Projection of $\ell^\infty$ to $c_0$

Question

We have the following conjecture that we need to find a counterexample for:

"Let $X$ and $Y$ be normed spaces, and let $W \subset X$ be a linear subspace. Suppose that $T_W \in B(W,Y)$. Then $T_W$ can be extended to an element $T\in B(X,Y)$."

Our assignment gave us the hint to consider $Y = W$ and $T_W$ the identity map on $W$. Now it is easy to see that if such an extension for the identity exists, then it is a projection, and since projections are nice on finite dimensional spaces, this rules out all vector spaces $X$ with $\dim(X)<\infty$.

Looking around on MSE, it seems the following counterexample would work: take $T_W$ the identity map on $W = c_0$, considered as a linear subspace of $X=\ell^\infty$. The problem then reduces to showing that there is no projection from $\ell^\infty$ on $c_0$, and it seems that the way to prove this is by using something called "Phillip's Lemma", however searching for this lemma on the internet yields almost no results except for other MSE posts, and the proof and statement of this lemma seem quite involved. Is there any other way of showing there is no projection from $\ell^\infty$ into $c_0$?

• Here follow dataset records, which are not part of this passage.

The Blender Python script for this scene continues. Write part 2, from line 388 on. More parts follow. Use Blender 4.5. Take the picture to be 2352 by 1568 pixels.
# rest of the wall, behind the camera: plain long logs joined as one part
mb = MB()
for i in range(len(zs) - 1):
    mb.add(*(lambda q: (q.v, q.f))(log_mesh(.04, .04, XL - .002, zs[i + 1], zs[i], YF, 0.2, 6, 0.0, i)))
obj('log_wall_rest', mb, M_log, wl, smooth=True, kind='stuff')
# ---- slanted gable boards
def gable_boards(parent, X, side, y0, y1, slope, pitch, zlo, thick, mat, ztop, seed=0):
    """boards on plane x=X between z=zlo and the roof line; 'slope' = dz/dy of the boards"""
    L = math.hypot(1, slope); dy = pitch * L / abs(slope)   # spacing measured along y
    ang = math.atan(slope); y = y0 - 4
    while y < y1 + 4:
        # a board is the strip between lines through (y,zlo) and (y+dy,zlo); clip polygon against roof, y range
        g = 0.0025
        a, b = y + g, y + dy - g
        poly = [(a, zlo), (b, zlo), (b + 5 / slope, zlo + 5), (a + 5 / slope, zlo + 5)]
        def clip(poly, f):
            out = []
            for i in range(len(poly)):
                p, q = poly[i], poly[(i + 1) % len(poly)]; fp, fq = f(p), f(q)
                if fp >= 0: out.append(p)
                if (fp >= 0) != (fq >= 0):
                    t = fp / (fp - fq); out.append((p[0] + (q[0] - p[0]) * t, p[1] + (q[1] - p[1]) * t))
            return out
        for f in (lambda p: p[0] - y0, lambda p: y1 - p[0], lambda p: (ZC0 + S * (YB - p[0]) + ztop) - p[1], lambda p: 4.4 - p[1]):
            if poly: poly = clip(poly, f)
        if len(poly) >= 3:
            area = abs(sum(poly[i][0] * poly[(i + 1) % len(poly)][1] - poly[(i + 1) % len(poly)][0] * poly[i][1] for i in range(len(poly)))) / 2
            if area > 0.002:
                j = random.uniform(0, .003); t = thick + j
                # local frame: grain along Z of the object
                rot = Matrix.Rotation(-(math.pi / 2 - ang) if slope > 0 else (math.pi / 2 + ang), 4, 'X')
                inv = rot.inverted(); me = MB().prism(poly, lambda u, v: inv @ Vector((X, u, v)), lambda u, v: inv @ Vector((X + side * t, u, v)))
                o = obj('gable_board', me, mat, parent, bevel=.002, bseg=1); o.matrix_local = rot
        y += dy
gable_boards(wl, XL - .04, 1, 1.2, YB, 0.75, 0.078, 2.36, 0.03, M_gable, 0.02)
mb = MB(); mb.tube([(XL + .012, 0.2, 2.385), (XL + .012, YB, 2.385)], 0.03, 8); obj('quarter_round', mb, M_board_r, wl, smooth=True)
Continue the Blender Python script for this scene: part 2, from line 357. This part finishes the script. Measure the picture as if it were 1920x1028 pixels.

Other counterexamples that work are also welcome!

Answer 1

Consider $V=\prod_{i\in \mathbb{Z}} \mathbb{R} e_i$ where $\{e_i\}$ is the standard basis of $V$, i.e., $e_i$ is the vector in $V$ with all entries equal to $0$ except the $i$-th entry eqauls to $1$. Using the usual Euclidean norm on $V$ as an $\mathbb{R}$-vector space. Then consider $W=\bigoplus_{i\in \mathbb{Z}}\mathbb{R} e_i$ as an $V$-subspace, and denote $Id_W$ as the identity map on $W$. Then there does not exist any extension from $V$ to $W$. If there exists such extension, then every $e_i\mapsto e_i$ (because $e_i\in W$). Then this extension should be identity. However, $W\subsetneq V$, so contradiction.

Answer 2

Edit: Please note that my comments on the other answer are left over from a point when the other answer was the "accepted" one - at that time it seemed important to point out it was wrong, lest readers be misled by the checkmark.

The [other] answer isn't right. Or at the very least it needs substantial clarification: there's really no such thing as the standard Euclidean norm on the given $V$.

What norm we're talking about is crucial, because the non-existence of an extension depends on the fact that we're talking about bounded operators; in straight linear algebra with no topology any linear map defined on a subspace extends linearly to the containing space. [In particular, to make the argument in the other answer correct we need to know that the span of the $e_n$ is dense in $V$; this depends on what the norm is. For example, the non-density of the span of the $e_n$ in $\ell^\infty$ is why it's not trivial to show there's no projection from $\ell^\infty$ onto $c_0$.]

But the idea in the [other] answer works: Say $V$ is a Banach space and $W\ne V$ is a dense subspace; then it's clear that the identity map in $W$ cannot be extended to a bounded map from $V$ to $W$. [Hmm, regardless of whether that's actually the idea behind the other answer, I realized it was so after reading the other answer...]

More interesting would be an example where $V$ and $W$ are both complete.